**Task statement**
Print again only this span: the line with "0.027, 0.015)], 0.6)", the line with "GLASS_BUMP = 0.00033", and all lines between them, exactly as given.

**Entries supplied**
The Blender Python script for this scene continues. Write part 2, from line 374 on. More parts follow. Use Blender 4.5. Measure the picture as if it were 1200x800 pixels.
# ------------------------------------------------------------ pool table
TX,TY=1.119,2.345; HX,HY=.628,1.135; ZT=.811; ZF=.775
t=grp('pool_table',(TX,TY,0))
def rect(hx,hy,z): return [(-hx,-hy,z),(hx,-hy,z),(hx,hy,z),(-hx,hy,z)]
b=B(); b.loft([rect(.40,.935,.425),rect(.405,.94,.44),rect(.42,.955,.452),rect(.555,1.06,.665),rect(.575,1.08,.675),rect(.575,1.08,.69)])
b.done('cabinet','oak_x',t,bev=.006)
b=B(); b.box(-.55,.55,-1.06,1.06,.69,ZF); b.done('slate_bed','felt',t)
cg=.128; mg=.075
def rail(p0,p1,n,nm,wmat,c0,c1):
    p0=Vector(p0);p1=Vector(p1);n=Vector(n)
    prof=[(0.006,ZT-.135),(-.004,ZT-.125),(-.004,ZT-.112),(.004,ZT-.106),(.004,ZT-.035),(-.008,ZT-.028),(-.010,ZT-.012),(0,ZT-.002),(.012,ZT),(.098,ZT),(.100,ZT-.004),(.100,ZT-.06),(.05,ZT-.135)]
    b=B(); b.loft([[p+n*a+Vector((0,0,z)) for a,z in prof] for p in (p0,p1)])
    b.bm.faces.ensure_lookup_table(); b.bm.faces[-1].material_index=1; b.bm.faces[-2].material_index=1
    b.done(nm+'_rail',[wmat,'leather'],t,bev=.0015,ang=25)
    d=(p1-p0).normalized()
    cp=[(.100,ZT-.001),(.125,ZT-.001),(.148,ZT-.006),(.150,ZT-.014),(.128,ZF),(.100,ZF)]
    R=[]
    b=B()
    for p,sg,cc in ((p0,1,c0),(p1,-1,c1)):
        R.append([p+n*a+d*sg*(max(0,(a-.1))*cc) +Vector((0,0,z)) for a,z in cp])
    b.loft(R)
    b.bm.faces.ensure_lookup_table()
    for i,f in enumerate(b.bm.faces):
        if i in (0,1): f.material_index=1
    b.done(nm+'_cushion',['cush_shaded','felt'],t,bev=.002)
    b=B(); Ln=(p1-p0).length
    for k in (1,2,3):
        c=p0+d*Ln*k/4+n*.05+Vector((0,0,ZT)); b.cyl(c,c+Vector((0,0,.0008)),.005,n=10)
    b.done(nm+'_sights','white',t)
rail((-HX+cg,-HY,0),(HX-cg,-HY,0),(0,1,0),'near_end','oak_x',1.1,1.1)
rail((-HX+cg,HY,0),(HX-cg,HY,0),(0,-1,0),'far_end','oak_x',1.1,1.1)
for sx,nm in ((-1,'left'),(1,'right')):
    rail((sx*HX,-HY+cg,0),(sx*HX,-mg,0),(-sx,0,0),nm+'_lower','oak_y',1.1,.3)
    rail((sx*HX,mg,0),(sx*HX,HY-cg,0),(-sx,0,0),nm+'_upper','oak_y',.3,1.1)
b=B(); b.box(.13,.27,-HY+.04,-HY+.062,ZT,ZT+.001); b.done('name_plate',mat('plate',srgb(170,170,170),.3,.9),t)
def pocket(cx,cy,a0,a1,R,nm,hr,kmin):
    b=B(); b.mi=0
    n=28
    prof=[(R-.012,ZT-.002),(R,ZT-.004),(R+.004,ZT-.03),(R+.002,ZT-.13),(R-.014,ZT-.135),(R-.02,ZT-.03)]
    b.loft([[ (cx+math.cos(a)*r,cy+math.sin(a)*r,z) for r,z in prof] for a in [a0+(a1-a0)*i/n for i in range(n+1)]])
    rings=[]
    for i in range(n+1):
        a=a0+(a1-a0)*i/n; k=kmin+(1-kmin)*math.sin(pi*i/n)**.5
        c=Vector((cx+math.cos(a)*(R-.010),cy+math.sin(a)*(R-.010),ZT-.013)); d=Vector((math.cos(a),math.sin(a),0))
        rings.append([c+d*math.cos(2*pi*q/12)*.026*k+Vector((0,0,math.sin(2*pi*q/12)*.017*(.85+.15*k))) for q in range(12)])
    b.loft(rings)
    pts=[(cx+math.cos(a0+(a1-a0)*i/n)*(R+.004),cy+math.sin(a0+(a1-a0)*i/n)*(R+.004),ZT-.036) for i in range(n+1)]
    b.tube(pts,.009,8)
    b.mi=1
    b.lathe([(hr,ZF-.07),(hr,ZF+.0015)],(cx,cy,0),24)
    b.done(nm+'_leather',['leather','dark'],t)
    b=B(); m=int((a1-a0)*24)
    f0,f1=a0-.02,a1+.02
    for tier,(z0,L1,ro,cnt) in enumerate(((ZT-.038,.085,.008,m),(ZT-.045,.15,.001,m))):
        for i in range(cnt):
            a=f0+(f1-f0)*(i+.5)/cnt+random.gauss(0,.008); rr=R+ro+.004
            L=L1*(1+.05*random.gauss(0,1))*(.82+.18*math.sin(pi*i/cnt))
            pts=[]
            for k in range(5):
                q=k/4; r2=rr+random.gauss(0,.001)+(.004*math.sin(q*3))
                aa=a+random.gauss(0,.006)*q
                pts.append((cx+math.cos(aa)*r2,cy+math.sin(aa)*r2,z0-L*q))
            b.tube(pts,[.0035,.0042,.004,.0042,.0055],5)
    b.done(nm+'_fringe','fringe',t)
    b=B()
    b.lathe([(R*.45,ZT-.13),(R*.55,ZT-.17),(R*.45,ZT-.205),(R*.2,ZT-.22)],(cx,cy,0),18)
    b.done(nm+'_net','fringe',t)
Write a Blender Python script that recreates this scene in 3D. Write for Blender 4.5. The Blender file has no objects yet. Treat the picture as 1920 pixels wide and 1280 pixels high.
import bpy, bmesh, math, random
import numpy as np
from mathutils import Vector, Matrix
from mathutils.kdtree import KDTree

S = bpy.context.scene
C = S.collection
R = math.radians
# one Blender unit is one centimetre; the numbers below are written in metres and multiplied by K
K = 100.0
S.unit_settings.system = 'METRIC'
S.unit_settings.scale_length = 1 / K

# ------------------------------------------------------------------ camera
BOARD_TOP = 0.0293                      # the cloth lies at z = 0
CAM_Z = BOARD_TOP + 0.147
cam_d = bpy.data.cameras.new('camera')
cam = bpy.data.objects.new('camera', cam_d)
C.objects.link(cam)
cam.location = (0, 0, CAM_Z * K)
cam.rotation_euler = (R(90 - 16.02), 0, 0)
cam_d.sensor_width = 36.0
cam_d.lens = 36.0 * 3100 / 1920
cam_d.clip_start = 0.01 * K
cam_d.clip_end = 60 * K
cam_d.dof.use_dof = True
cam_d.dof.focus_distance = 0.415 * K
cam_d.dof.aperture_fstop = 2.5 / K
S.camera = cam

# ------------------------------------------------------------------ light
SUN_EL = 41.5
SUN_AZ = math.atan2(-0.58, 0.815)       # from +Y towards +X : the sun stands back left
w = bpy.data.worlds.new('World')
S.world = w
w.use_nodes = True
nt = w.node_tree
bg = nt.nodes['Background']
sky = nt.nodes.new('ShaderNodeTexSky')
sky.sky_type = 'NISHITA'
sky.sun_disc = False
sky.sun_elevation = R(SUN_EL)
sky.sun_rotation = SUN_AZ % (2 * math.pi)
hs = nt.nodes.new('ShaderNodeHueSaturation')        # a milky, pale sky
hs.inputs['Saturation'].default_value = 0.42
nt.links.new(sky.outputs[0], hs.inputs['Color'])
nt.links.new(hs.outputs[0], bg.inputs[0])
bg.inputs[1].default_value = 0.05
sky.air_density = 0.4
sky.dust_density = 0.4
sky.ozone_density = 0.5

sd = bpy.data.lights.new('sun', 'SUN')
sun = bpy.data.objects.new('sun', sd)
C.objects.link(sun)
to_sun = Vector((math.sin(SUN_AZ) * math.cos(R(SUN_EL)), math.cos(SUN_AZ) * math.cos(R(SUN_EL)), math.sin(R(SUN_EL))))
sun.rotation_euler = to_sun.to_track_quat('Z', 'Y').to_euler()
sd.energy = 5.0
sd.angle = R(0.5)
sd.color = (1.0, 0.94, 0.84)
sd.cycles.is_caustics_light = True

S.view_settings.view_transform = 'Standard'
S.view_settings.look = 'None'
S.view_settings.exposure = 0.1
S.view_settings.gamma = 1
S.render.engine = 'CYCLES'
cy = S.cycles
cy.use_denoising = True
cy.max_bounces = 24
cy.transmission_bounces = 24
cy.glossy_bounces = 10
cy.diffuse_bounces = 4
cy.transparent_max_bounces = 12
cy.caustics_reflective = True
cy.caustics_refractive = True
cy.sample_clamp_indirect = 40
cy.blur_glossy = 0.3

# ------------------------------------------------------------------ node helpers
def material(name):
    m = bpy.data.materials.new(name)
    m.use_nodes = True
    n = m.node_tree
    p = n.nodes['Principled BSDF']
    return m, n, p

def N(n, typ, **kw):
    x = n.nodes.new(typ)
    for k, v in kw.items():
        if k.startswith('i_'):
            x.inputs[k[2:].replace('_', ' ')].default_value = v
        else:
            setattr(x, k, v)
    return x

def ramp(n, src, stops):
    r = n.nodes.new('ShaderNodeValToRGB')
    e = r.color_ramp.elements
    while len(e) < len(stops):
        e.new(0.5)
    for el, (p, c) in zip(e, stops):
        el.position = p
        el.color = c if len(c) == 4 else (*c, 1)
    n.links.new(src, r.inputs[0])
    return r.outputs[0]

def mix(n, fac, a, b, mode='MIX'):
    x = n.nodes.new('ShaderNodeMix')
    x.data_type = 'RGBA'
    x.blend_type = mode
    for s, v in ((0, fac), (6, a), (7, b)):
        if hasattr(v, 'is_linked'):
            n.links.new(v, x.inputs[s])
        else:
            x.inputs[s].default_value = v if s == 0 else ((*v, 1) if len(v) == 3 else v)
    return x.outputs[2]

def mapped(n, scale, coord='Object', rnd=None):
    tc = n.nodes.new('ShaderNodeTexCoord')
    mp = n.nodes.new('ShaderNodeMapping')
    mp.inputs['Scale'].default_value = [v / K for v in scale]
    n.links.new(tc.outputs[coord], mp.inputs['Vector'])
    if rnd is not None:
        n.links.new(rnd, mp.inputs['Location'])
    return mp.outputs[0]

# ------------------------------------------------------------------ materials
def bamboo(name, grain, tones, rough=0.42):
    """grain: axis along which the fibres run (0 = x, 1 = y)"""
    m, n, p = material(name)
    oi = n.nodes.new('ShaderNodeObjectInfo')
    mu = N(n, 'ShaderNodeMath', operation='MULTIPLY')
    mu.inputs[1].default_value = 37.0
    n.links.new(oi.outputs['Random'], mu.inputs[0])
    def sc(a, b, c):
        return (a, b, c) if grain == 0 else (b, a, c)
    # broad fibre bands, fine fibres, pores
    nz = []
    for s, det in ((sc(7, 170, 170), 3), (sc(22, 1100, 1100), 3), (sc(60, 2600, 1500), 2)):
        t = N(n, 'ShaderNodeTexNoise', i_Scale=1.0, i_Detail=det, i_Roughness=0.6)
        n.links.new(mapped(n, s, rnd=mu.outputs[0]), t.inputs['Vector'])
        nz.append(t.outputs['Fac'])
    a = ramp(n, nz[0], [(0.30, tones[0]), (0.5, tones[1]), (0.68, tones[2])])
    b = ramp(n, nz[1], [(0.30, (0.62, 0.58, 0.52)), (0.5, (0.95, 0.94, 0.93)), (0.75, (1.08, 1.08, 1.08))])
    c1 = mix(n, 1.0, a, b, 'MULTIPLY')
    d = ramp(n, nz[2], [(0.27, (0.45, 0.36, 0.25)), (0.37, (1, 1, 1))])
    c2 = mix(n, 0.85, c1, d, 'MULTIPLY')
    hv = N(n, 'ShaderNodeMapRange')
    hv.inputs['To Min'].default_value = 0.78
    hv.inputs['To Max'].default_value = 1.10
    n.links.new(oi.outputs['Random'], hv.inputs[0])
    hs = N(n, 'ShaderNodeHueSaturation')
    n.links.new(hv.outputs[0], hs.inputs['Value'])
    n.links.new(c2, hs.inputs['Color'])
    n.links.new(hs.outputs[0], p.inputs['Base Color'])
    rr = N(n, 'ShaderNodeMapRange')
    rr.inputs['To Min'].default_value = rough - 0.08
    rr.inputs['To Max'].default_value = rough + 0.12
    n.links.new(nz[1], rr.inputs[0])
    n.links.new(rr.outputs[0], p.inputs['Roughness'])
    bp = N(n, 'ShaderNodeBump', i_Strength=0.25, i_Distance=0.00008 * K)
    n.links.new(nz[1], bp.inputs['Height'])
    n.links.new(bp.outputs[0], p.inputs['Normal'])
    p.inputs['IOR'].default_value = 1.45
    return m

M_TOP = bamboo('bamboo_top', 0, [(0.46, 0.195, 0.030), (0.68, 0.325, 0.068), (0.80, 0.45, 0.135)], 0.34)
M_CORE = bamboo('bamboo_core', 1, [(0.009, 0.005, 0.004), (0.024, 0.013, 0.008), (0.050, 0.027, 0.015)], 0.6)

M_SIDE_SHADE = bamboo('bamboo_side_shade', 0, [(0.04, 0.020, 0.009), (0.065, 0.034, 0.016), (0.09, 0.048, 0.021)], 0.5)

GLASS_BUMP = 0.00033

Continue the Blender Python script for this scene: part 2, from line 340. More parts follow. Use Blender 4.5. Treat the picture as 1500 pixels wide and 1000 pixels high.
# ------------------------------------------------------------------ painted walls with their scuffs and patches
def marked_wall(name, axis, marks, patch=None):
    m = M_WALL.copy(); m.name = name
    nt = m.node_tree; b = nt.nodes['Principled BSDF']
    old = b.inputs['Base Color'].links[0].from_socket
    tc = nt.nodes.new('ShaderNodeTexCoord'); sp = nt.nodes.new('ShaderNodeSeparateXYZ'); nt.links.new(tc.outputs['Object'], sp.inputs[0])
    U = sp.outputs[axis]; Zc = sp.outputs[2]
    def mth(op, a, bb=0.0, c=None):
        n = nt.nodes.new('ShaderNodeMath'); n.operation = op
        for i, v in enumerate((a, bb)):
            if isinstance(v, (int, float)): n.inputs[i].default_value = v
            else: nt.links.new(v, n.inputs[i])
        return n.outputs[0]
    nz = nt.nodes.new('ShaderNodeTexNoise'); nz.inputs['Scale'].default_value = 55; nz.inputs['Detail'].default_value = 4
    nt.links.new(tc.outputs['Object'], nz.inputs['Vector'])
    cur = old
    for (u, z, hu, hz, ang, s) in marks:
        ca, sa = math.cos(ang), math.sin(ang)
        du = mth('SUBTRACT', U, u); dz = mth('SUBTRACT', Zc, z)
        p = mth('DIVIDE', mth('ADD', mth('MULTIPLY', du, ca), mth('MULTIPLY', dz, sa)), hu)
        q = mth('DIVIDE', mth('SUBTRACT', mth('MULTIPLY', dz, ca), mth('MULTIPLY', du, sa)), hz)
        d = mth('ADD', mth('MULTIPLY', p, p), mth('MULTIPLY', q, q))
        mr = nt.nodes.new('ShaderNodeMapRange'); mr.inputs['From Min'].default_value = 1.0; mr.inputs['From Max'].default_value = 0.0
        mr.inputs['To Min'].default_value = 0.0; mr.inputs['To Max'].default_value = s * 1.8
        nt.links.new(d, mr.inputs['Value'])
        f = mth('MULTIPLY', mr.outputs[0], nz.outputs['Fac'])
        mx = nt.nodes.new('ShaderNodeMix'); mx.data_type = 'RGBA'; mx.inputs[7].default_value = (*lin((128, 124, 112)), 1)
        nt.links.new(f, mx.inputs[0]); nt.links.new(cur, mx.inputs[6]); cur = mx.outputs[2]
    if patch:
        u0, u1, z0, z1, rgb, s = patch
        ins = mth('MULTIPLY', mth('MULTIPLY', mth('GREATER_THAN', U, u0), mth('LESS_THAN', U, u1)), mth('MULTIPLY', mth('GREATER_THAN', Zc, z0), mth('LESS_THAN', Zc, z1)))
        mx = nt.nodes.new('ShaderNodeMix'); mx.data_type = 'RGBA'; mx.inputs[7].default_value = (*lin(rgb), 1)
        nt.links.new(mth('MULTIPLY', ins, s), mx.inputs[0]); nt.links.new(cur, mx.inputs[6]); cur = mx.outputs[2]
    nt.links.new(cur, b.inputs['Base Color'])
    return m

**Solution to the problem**
M_CORE = bamboo('bamboo_core', 1, [(0.009, 0.005, 0.004), (0.024, 0.013, 0.008), (0.050, 0.027, 0.015)], 0.6)

M_SIDE_SHADE = bamboo('bamboo_side_shade', 0, [(0.04, 0.020, 0.009), (0.065, 0.034, 0.016), (0.09, 0.048, 0.021)], 0.5)

GLASS_BUMP = 0.00033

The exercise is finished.